(begin)

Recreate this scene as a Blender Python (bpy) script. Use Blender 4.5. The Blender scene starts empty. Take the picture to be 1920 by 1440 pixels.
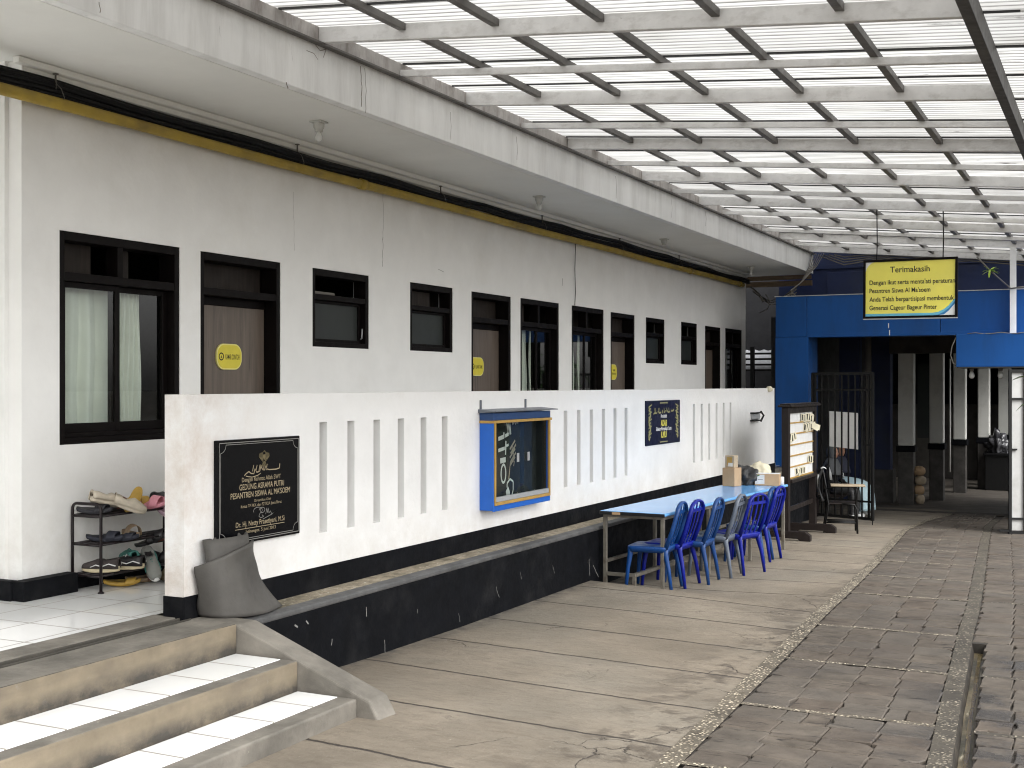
import bpy, bmesh, math, random
from mathutils import Vector, Matrix, noise as mnoise
R = math.radians
rnd = random.Random(11)
scene = bpy.context.scene
EXPOSURE = 1.50
SHEET = .78
COL = scene.collection
ORG = {}
V = Vector

# ------------------------------------------------------------------ objects
def tag(o, label=None, cat=None, group=None, kind=None):
    if label: o['label'] = label
    if cat: o['category'] = cat
    if group: o['group'] = group
    if kind: o['kind'] = kind
    return o

def thing(name, label, cat, loc=(0, 0, 0), group=None, rz=0.0):
    o = bpy.data.objects.new(name, None)
    COL.objects.link(o)
    o.empty_display_size = 0.1
    o.location = loc
    o.rotation_euler = (0, 0, rz)
    ORG[o.name] = V(loc)
    return tag(o, label, cat, group)

def copy_tree(o, parent=None):
    c = o.copy()
    COL.objects.link(c)
    if parent is not None:
        c.parent = parent
    for ch in list(o.children):
        copy_tree(ch, c)
    return c

class MB:
    """collects shapes in world (or prototype) coordinates and links them as ONE mesh object"""
    def __init__(s):
        s.v = []; s.f = []; s.m = []; s.s = []
    def add(s, verts, faces, mi=0, smooth=False, M=None):
        b = len(s.v)
        for p in verts:
            p = V(p)
            s.v.append(M @ p if M is not None else p)
        for f in faces:
            s.f.append([b + i for i in f]); s.m.append(mi); s.s.append(smooth)
        return s
    def box(s, x0, x1, y0, y1, z0, z1, mi=0, M=None):
        vs = [(x0, y0, z0), (x1, y0, z0), (x1, y1, z0), (x0, y1, z0), (x0, y0, z1), (x1, y0, z1), (x1, y1, z1), (x0, y1, z1)]
        return s.add(vs, [(0, 3, 2, 1), (4, 5, 6, 7), (0, 1, 5, 4), (1, 2, 6, 5), (2, 3, 7, 6), (3, 0, 4, 7)], mi, False, M)
    def bar(s, p0, p1, w, h, mi=0, up=(0, 0, 1)):
        p0 = V(p0); p1 = V(p1); d = (p1 - p0)
        L = d.length
        if L < 1e-6: return s
        d = d / L
        u = V(up)
        if abs(d.dot(u)) > .98: u = V((0, 1, 0))
        x = d.cross(u).normalized(); z = x.cross(d)
        vs = []
        for q in (p0, p1):
            for a, b in ((-1, -1), (1, -1), (1, 1), (-1, 1)):
                vs.append(q + x * (a * w / 2) + z * (b * h / 2))
        return s.add(vs, [(0, 1, 2, 3), (7, 6, 5, 4), (0, 4, 5, 1), (1, 5, 6, 2), (2, 6, 7, 3), (3, 7, 4, 0)], mi)
    def tube(s, pts, r, n=8, mi=0, caps=True, M=None, flat=1.0, smooth=True):
        pts = [V(p) for p in pts]
        rr = r if isinstance(r, (list, tuple)) else [r] * len(pts)
        vs = []; fs = []
        prev = None
        for i, p in enumerate(pts):
            d = (pts[min(i + 1, len(pts) - 1)] - pts[max(i - 1, 0)])
            d = d.normalized() if d.length > 1e-9 else V((0, 0, 1))
            if prev is None:
                u = V((0, 0, 1)) if abs(d.z) < .9 else V((0, 1, 0))
                x = d.cross(u).normalized()
            else:
                x = prev - d * prev.dot(d)
                x = x.normalized() if x.length > 1e-6 else d.orthogonal().normalized()
            prev = x
            y = d.cross(x)
            for k in range(n):
                a = 2 * math.pi * k / n
                vs.append(p + x * (math.cos(a) * rr[i]) + y * (math.sin(a) * rr[i] * flat))
        for i in range(len(pts) - 1):
            for k in range(n):
                k2 = (k + 1) % n
                fs.append((i * n + k, i * n + k2, (i + 1) * n + k2, (i + 1) * n + k))
        if caps:
            fs.append(tuple(range(n - 1, -1, -1)))
            fs.append(tuple((len(pts) - 1) * n + k for k in range(n)))
        return s.add(vs, fs, mi, smooth, M)
    def lathe(s, prof, n=16, mi=0, M=None, smooth=True):
        vs = []; fs = []
        for r, z in prof:
            for k in range(n):
                a = 2 * math.pi * k / n
                vs.append((r * math.cos(a), r * math.sin(a), z))
        for i in range(len(prof) - 1):
            for k in range(n):
                k2 = (k + 1) % n
                fs.append((i * n + k, i * n + k2, (i + 1) * n + k2, (i + 1) * n + k))
        fs.append(tuple(range(n - 1, -1, -1))); fs.append(tuple((len(prof) - 1) * n + k for k in range(n)))
        return s.add(vs, fs, mi, smooth, M)
    def prism(s, poly, h0, h1, M=None, mi=0, smooth=False, mside=None):
        """polygon (x,y) counter-clockwise extruded along local z"""
        n = len(poly)
        vs = [(x, y, h0) for x, y in poly] + [(x, y, h1) for x, y in poly]
        b = len(s.v)
        s.add(vs, [tuple(range(n - 1, -1, -1)), tuple(range(n, 2 * n))], mi, False, M)
        for i in range(n):
            j = (i + 1) % n
            s.f.append([b + i, b + j, b + n + j, b + n + i]); s.m.append(mi if mside is None else mside); s.s.append(smooth)
        return s
    def grid(s, fn, nu, nv, mi=0, smooth=True, thick=None, M=None):
        vs = [fn(i / nu, j / nv) for j in range(nv + 1) for i in range(nu + 1)]
        fs = []
        for j in range(nv):
            for i in range(nu):
                a = j * (nu + 1) + i
                fs.append((a, a + 1, a + nu + 2, a + nu + 1))
        return s.add(vs, fs, mi, smooth, M)
    def mesh(s, me, M, mi=0):
        vs = [v.co for v in me.vertices]
        return s.add(vs, [tuple(p.vertices) for p in me.polygons], mi, False, M)
    def build(s, name, mats, parent=None, bevel=0, seg=2, loc=None, solid=0, subd=0, recalc=False):
        me = bpy.data.meshes.new(name)
        org = V((0, 0, 0))
        if parent is not None: org = ORG.get(parent.name, V((0, 0, 0)))
        if loc is not None and parent is None: org = V(loc)
        me.from_pydata([tuple(p - org) for p in s.v], [], s.f)
        if not isinstance(mats, (list, tuple)): mats = [mats]
        for m in mats: me.materials.append(m)
        for p, mi, sm in zip(me.polygons, s.m, s.s):
            p.material_index = mi; p.use_smooth = sm
        if recalc:
            bm = bmesh.new(); bm.from_mesh(me)
            bmesh.ops.remove_doubles(bm, verts=bm.verts, dist=1e-5)
            bmesh.ops.recalc_face_normals(bm, faces=bm.faces)
            bm.to_mesh(me); bm.free()
        me.update()
        o = bpy.data.objects.new(name, me)
        COL.objects.link(o)
        if parent is not None:
            o.parent = parent
            ORG[o.name] = org
        else:
            o.location = org; ORG[o.name] = org
        if solid:
            md = o.modifiers.new('solid', 'SOLIDIFY'); md.thickness = solid; md.offset = 0
        if subd:
            md = o.modifiers.new('sub', 'SUBSURF'); md.levels = subd; md.render_levels = subd
        if bevel:
            md = o.modifiers.new('bev', 'BEVEL'); md.width = bevel; md.segments = seg; md.limit_method = 'ANGLE'; md.angle_limit = R(35)
        return o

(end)

=== TO BE DONE ===
Exactly as written, return every line of the listing, but not the pictures.

=== EXERCISE ANSWER ===
Recreate this scene as a Blender Python (bpy) script. Use Blender 4.5. The Blender scene starts empty. Take the picture to be 1920 by 1440 pixels.
import bpy, bmesh, math, random
from mathutils import Vector, Matrix, noise as mnoise
R = math.radians
rnd = random.Random(11)
scene = bpy.context.scene
EXPOSURE = 1.50
SHEET = .78
COL = scene.collection
ORG = {}
V = Vector

# ------------------------------------------------------------------ objects
def tag(o, label=None, cat=None, group=None, kind=None):
    if label: o['label'] = label
    if cat: o['category'] = cat
    if group: o['group'] = group
    if kind: o['kind'] = kind
    return o

def thing(name, label, cat, loc=(0, 0, 0), group=None, rz=0.0):
    o = bpy.data.objects.new(name, None)
    COL.objects.link(o)
    o.empty_display_size = 0.1
    o.location = loc
    o.rotation_euler = (0, 0, rz)
    ORG[o.name] = V(loc)
    return tag(o, label, cat, group)

def copy_tree(o, parent=None):
    c = o.copy()
    COL.objects.link(c)
    if parent is not None:
        c.parent = parent
    for ch in list(o.children):
        copy_tree(ch, c)
    return c

class MB:
    """collects shapes in world (or prototype) coordinates and links them as ONE mesh object"""
    def __init__(s):
        s.v = []; s.f = []; s.m = []; s.s = []
    def add(s, verts, faces, mi=0, smooth=False, M=None):
        b = len(s.v)
        for p in verts:
            p = V(p)
            s.v.append(M @ p if M is not None else p)
        for f in faces:
            s.f.append([b + i for i in f]); s.m.append(mi); s.s.append(smooth)
        return s
    def box(s, x0, x1, y0, y1, z0, z1, mi=0, M=None):
        vs = [(x0, y0, z0), (x1, y0, z0), (x1, y1, z0), (x0, y1, z0), (x0, y0, z1), (x1, y0, z1), (x1, y1, z1), (x0, y1, z1)]
        return s.add(vs, [(0, 3, 2, 1), (4, 5, 6, 7), (0, 1, 5, 4), (1, 2, 6, 5), (2, 3, 7, 6), (3, 0, 4, 7)], mi, False, M)
    def bar(s, p0, p1, w, h, mi=0, up=(0, 0, 1)):
        p0 = V(p0); p1 = V(p1); d = (p1 - p0)
        L = d.length
        if L < 1e-6: return s
        d = d / L
        u = V(up)
        if abs(d.dot(u)) > .98: u = V((0, 1, 0))
        x = d.cross(u).normalized(); z = x.cross(d)
        vs = []
        for q in (p0, p1):
            for a, b in ((-1, -1), (1, -1), (1, 1), (-1, 1)):
                vs.append(q + x * (a * w / 2) + z * (b * h / 2))
        return s.add(vs, [(0, 1, 2, 3), (7, 6, 5, 4), (0, 4, 5, 1), (1, 5, 6, 2), (2, 6, 7, 3), (3, 7, 4, 0)], mi)
    def tube(s, pts, r, n=8, mi=0, caps=True, M=None, flat=1.0, smooth=True):
        pts = [V(p) for p in pts]
        rr = r if isinstance(r, (list, tuple)) else [r] * len(pts)
        vs = []; fs = []
        prev = None
        for i, p in enumerate(pts):
            d = (pts[min(i + 1, len(pts) - 1)] - pts[max(i - 1, 0)])
            d = d.normalized() if d.length > 1e-9 else V((0, 0, 1))
            if prev is None:
                u = V((0, 0, 1)) if abs(d.z) < .9 else V((0, 1, 0))
                x = d.cross(u).normalized()
            else:
                x = prev - d * prev.dot(d)
                x = x.normalized() if x.length > 1e-6 else d.orthogonal().normalized()
            prev = x
            y = d.cross(x)
            for k in range(n):
                a = 2 * math.pi * k / n
                vs.append(p + x * (math.cos(a) * rr[i]) + y * (math.sin(a) * rr[i] * flat))
        for i in range(len(pts) - 1):
            for k in range(n):
                k2 = (k + 1) % n
                fs.append((i * n + k, i * n + k2, (i + 1) * n + k2, (i + 1) * n + k))
        if caps:
            fs.append(tuple(range(n - 1, -1, -1)))
            fs.append(tuple((len(pts) - 1) * n + k for k in range(n)))
        return s.add(vs, fs, mi, smooth, M)
    def lathe(s, prof, n=16, mi=0, M=None, smooth=True):
        vs = []; fs = []
        for r, z in prof:
            for k in range(n):
                a = 2 * math.pi * k / n
                vs.append((r * math.cos(a), r * math.sin(a), z))
        for i in range(len(prof) - 1):
            for k in range(n):
                k2 = (k + 1) % n
                fs.append((i * n + k, i * n + k2, (i + 1) * n + k2, (i + 1) * n + k))
        fs.append(tuple(range(n - 1, -1, -1))); fs.append(tuple((len(prof) - 1) * n + k for k in range(n)))
        return s.add(vs, fs, mi, smooth, M)
    def prism(s, poly, h0, h1, M=None, mi=0, smooth=False, mside=None):
        """polygon (x,y) counter-clockwise extruded along local z"""
        n = len(poly)
        vs = [(x, y, h0) for x, y in poly] + [(x, y, h1) for x, y in poly]
        b = len(s.v)
        s.add(vs, [tuple(range(n - 1, -1, -1)), tuple(range(n, 2 * n))], mi, False, M)
        for i in range(n):
            j = (i + 1) % n
            s.f.append([b + i, b + j, b + n + j, b + n + i]); s.m.append(mi if mside is None else mside); s.s.append(smooth)
        return s
    def grid(s, fn, nu, nv, mi=0, smooth=True, thick=None, M=None):
        vs = [fn(i / nu, j / nv) for j in range(nv + 1) for i in range(nu + 1)]
        fs = []
        for j in range(nv):
            for i in range(nu):
                a = j * (nu + 1) + i
                fs.append((a, a + 1, a + nu + 2, a + nu + 1))
        return s.add(vs, fs, mi, smooth, M)
    def mesh(s, me, M, mi=0):
        vs = [v.co for v in me.vertices]
        return s.add(vs, [tuple(p.vertices) for p in me.polygons], mi, False, M)
    def build(s, name, mats, parent=None, bevel=0, seg=2, loc=None, solid=0, subd=0, recalc=False):
        me = bpy.data.meshes.new(name)
        org = V((0, 0, 0))
        if parent is not None: org = ORG.get(parent.name, V((0, 0, 0)))
        if loc is not None and parent is None: org = V(loc)
        me.from_pydata([tuple(p - org) for p in s.v], [], s.f)
        if not isinstance(mats, (list, tuple)): mats = [mats]
        for m in mats: me.materials.append(m)
        for p, mi, sm in zip(me.polygons, s.m, s.s):
            p.material_index = mi; p.use_smooth = sm
        if recalc:
            bm = bmesh.new(); bm.from_mesh(me)
            bmesh.ops.remove_doubles(bm, verts=bm.verts, dist=1e-5)
            bmesh.ops.recalc_face_normals(bm, faces=bm.faces)
            bm.to_mesh(me); bm.free()
        me.update()
        o = bpy.data.objects.new(name, me)
        COL.objects.link(o)
        if parent is not None:
            o.parent = parent
            ORG[o.name] = org
        else:
            o.location = org; ORG[o.name] = org
        if solid:
            md = o.modifiers.new('solid', 'SOLIDIFY'); md.thickness = solid; md.offset = 0
        if subd:
            md = o.modifiers.new('sub', 'SUBSURF'); md.levels = subd; md.render_levels = subd
        if bevel:
            md = o.modifiers.new('bev', 'BEVEL'); md.width = bevel; md.segments = seg; md.limit_method = 'ANGLE'; md.angle_limit = R(35)
        return o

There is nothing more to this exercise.